ところが、推理ゲームでは役立つ「深読み力」が、日常生活の人間関係においてかえって邪魔になることがある。
 
――あのほめ言葉は皮肉なのかもしれない
 
――その善意は「こんなこともできないの?」という見下しなのかもしれな

――あの慰めは自分の言葉に酔っているだけかもしれない。

さらに、言葉のみのらず、個々の属性でさえ誰かを傷つけることがあるようだ。
 
昨日、SNS上で「結婚式の加害性」という言葉がトレンドになった。
 
発言主の言葉を「深読み」すると、結婚式は幸せを見せびらかす行為だから、幸せではない人にとって加害性がある、という理屈なのだと思う。結婚式に招待する行為が深読みされることもあるのか……と思った。
 
ふと、最近読んだ韓国の『優しい暴力の時代』(チョン・イヒョン 著/斎藤 真理子 訳)という書籍の一節を連想した。

礼儀正しく握手するために手を握って離すと、手のひらがすっと切られている。

傷の形をじっと見ていると、誰もが自分の刃について考えるようになる。そんな時代を生きていく。

『優しい暴力の時代』(河出書房新社)より

端的でありながら、なんて鋭い言葉なんだろう、と3度読み返した。1度読んだときよりも、2度目3度目にガツンとくる。
 
誠意をもって接しているのに、自分の属性や言動が加害性を帯びることがある。
 
相手に悪気はないのに、なぜかこちらが傷ついている
 
じゃあ、自分の加害性ってなんだろう。知らぬ間に誰かを傷つけているんだろうか。
 
そう考えるうちに、孤独を好むようになっていく

 
「気を遣うから友達なんていらない、恋人なんていらない」。
 
そんな声も聞こえるようになっている。
 
それは、誰かを無自覚に傷つけたくないという優しさかもしれないし、誰かの加虐性から身を守る防衛本能なのかもしれない。
 
そういえば、数年前、ある文筆家に話を聞いたとき、こんなことを言っていた。
 
「わたし、さんざん違う属性の人同士の対立を煽る本を書いてきたけど、そういうの、もう一切書かないことにした」
 
そのジャンルでは売れっ子だったその人が、人気コンテンツを断ち切るのはかなり勇気のいることだったと思う。

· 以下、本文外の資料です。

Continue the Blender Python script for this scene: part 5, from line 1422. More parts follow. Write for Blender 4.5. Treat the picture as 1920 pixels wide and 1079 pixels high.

でもそれ以降「深読みして対立せよ」的な文章を一切書かなくなり、書籍のテーマが「対立していた相手を深く知ってみよう」のトーンに変わっていった。
 
『優しい暴力』の時代とともに、「互いの刃の型を見せ合って理解する時代」も静かにやってきている。そう信じたい。
 
そして、私はと言えば、誰かの幸せな顔だけをずーっと見ていたい。友人ののろけも、仕事で会った人の自慢も、近所のおじいさんがやっと孫に会えたという話も、義母が推しについて話すときのキラキラした目も、全部大好きだ。
 
もしかしたら、そんなスタンスが深読みされて「偽善者」とか「優しさのひけらかし」などと言われるのかもしれないが、大切な人たちもまた私の幸せにだいたい共鳴してくれるだろう、と深読みせずに信じている。